**What to do:**
Among the lines of data below, reproduce only those from the one with "Generate a Blender" through the one with "C = S.collection", exactly as they stand, both ends included.

(Stored dataset items)
========================================================================

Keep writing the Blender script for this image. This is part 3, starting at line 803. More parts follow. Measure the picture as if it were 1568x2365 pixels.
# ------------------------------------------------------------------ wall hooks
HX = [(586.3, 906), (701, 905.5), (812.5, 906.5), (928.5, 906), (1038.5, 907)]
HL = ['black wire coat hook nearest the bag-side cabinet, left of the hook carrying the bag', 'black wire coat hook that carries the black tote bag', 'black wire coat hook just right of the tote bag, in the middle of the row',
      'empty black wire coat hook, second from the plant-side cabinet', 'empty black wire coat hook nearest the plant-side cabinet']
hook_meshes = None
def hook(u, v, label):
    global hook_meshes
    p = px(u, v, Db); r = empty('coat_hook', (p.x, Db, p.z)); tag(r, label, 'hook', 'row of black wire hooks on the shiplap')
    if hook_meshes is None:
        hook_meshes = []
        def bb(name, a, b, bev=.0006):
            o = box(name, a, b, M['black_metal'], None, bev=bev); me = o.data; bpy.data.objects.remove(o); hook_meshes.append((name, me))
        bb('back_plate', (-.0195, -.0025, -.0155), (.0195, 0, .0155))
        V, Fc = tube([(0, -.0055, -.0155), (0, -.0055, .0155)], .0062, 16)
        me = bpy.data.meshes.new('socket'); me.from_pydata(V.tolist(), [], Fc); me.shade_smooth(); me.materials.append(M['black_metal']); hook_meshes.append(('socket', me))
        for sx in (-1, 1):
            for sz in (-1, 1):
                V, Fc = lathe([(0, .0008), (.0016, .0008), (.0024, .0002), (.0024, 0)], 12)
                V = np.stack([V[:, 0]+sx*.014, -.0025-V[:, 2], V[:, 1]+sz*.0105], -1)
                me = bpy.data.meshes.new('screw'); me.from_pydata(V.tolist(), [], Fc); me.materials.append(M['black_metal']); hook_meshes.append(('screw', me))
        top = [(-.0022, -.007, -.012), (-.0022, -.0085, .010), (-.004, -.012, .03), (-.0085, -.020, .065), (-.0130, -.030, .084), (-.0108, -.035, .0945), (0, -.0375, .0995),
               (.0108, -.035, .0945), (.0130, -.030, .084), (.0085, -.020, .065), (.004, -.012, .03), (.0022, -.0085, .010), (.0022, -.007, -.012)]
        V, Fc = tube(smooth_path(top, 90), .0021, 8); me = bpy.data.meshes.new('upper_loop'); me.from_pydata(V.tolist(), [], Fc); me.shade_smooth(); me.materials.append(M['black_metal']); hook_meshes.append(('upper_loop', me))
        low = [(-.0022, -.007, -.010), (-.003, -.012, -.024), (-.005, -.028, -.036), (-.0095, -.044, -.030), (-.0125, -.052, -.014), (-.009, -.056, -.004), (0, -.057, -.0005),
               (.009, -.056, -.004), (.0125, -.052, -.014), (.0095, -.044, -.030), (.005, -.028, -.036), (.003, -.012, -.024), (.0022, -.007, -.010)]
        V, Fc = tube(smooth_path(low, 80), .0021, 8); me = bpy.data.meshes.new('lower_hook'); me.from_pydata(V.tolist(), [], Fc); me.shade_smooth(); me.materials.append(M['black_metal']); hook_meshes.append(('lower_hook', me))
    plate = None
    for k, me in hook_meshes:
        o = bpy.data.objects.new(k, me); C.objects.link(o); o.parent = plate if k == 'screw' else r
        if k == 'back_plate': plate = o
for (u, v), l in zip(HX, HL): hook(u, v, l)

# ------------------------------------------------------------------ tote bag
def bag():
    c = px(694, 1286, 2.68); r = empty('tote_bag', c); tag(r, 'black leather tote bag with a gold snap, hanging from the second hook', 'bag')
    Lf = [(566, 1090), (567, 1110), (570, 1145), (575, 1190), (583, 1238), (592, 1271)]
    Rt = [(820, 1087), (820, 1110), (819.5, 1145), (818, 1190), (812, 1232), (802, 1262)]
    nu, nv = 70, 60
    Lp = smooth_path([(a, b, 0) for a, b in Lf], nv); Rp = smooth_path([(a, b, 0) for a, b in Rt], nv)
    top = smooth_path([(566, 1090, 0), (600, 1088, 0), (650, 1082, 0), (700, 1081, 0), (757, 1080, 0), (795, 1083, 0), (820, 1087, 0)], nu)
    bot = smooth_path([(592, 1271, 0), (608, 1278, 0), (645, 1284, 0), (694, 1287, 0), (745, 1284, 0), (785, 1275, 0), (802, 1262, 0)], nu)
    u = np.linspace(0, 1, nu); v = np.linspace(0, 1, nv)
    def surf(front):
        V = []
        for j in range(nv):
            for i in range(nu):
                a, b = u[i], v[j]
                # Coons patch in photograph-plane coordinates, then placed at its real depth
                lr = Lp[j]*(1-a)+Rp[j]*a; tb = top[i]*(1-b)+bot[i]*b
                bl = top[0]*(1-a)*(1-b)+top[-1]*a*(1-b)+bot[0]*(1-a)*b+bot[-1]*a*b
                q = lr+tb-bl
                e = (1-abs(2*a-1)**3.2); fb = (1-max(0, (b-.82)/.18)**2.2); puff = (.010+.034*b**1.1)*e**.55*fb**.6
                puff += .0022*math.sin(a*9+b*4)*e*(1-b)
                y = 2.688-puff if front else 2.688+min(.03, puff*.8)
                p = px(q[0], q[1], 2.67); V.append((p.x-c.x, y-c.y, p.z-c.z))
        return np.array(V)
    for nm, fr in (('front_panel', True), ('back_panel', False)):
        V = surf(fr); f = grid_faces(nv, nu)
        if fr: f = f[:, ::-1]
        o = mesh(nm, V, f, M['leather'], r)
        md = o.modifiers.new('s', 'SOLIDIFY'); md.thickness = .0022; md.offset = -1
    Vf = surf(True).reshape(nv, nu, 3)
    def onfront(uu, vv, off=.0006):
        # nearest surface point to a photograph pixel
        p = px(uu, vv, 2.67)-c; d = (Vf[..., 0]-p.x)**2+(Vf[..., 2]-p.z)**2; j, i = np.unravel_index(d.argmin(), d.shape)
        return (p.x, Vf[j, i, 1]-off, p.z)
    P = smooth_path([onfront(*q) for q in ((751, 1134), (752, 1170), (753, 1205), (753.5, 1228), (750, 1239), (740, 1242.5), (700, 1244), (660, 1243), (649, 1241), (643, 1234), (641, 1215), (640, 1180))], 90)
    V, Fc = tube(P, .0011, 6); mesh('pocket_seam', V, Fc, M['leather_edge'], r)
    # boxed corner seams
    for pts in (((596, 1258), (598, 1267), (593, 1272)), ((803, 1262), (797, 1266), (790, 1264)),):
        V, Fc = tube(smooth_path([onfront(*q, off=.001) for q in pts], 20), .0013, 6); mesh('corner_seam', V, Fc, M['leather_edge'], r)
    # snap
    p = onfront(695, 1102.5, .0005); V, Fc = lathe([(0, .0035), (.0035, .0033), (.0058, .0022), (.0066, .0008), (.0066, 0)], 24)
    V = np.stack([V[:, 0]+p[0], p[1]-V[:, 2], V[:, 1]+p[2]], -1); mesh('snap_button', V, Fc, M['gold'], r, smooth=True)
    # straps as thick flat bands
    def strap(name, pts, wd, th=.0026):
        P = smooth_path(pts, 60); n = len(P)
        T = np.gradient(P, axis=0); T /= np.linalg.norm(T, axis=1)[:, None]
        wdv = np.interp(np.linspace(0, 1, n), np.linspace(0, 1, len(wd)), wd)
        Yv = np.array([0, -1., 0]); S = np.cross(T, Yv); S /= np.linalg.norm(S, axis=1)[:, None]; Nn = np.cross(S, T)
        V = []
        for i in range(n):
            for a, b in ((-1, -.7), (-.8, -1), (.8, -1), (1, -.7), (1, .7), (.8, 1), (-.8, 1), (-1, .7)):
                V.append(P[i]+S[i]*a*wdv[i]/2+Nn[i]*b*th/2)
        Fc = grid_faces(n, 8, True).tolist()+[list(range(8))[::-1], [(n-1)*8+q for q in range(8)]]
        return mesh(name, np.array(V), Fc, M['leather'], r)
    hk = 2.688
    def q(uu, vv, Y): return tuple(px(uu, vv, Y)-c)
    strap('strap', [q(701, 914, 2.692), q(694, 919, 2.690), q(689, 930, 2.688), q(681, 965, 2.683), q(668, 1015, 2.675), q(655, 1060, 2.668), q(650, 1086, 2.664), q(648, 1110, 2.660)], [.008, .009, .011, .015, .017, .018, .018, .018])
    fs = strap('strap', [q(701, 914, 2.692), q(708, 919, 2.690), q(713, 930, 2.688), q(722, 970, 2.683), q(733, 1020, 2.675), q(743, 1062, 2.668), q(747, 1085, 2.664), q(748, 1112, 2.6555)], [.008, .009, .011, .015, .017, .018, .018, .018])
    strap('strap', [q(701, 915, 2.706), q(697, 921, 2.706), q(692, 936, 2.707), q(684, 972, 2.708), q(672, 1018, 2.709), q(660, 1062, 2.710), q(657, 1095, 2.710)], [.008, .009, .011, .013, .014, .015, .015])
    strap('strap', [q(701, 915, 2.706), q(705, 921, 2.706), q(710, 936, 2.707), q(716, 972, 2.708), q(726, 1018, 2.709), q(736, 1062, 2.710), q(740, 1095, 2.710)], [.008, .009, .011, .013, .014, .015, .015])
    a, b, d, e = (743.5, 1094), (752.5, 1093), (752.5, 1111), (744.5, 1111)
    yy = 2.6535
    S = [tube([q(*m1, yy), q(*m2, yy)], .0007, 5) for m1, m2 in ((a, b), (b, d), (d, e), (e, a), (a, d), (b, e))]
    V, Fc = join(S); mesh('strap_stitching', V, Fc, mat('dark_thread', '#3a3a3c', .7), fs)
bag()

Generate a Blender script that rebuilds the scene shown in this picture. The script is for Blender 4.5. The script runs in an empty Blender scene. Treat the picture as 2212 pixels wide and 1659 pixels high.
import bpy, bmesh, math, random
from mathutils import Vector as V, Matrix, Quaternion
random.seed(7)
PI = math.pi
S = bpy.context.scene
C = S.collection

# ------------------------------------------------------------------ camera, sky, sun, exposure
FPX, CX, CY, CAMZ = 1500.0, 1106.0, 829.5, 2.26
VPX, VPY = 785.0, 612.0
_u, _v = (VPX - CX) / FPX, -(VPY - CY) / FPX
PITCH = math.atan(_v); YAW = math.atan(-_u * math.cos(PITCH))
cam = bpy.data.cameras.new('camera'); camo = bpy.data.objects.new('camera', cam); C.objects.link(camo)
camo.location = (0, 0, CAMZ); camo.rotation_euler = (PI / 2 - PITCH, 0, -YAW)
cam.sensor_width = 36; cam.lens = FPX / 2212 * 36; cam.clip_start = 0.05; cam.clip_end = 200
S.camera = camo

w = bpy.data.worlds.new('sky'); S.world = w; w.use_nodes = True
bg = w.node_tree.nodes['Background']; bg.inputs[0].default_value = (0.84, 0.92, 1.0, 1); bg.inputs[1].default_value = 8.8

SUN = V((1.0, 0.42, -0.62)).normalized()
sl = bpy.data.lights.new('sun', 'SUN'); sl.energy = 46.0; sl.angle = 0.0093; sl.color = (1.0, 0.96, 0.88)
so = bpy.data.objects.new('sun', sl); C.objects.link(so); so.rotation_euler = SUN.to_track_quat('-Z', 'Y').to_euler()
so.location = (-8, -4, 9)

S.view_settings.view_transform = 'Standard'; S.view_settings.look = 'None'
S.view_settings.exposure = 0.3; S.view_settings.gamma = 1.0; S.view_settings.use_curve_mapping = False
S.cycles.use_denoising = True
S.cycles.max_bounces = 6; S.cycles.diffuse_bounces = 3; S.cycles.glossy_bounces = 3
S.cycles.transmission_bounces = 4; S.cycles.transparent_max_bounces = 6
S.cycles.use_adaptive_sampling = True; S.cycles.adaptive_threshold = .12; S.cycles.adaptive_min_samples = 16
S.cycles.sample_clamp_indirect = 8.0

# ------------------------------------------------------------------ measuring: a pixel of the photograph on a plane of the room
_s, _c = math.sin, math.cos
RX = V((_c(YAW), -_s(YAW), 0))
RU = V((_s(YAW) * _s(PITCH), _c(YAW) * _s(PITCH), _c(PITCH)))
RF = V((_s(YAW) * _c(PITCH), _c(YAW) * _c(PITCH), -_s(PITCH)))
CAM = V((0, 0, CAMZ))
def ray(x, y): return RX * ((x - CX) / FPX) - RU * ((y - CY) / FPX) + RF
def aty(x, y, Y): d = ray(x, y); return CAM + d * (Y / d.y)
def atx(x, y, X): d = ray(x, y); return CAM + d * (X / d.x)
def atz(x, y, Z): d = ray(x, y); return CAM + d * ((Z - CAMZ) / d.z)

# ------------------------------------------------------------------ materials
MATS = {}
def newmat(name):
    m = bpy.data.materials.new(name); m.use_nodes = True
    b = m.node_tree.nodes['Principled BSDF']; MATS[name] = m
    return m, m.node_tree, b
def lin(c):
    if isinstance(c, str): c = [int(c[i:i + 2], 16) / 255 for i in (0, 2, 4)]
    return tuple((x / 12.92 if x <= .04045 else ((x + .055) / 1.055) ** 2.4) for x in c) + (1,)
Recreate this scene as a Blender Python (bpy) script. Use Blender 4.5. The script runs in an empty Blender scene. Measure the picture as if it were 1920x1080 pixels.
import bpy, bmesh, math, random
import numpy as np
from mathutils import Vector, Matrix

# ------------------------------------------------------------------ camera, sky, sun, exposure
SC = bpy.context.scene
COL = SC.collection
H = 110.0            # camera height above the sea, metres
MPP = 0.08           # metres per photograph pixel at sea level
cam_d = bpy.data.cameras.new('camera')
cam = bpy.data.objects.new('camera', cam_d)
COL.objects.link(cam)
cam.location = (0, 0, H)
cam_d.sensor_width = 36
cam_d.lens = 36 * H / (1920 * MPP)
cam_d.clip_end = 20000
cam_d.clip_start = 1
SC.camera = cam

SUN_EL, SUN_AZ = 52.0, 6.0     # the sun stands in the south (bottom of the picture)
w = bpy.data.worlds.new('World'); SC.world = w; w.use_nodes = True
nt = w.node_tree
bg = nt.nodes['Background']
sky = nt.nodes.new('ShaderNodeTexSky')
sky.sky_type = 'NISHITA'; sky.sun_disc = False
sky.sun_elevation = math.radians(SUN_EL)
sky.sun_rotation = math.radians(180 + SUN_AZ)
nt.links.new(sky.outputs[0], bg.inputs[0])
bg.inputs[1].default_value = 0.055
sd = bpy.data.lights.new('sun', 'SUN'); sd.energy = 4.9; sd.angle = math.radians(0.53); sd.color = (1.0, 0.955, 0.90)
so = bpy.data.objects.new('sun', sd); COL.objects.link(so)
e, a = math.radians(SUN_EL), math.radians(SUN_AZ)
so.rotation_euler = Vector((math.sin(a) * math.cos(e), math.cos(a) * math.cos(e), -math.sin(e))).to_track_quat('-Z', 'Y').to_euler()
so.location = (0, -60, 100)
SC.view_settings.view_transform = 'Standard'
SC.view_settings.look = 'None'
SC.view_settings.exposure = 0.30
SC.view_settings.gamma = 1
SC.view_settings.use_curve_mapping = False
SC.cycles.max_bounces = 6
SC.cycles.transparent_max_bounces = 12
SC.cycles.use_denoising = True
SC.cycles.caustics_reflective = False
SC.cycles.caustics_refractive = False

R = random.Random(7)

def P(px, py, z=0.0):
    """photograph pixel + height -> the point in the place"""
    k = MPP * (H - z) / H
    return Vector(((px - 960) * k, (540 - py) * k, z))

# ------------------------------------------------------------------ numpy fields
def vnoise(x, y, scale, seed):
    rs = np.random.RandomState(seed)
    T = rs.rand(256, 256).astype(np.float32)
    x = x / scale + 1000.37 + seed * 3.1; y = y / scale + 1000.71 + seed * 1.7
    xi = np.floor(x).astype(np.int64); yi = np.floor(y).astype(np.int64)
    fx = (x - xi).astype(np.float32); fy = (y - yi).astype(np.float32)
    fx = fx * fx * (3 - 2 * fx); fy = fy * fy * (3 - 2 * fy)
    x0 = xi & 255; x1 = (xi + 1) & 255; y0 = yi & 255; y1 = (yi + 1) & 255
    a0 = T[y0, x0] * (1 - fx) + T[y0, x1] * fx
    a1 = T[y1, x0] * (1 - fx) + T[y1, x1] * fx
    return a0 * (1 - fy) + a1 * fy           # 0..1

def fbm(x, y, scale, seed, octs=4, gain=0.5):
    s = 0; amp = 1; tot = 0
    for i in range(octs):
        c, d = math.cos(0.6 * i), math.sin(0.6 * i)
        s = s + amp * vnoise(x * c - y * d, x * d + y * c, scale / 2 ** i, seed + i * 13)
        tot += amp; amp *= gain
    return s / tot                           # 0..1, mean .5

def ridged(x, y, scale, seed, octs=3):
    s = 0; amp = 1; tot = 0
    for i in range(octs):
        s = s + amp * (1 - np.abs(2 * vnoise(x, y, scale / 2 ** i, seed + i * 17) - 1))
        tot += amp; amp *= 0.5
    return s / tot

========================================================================

**In response:**
Generate a Blender script that rebuilds the scene shown in this picture. The script is for Blender 4.5. The script runs in an empty Blender scene. Treat the picture as 2212 pixels wide and 1659 pixels high.
import bpy, bmesh, math, random
from mathutils import Vector as V, Matrix, Quaternion
random.seed(7)
PI = math.pi
S = bpy.context.scene
C = S.collection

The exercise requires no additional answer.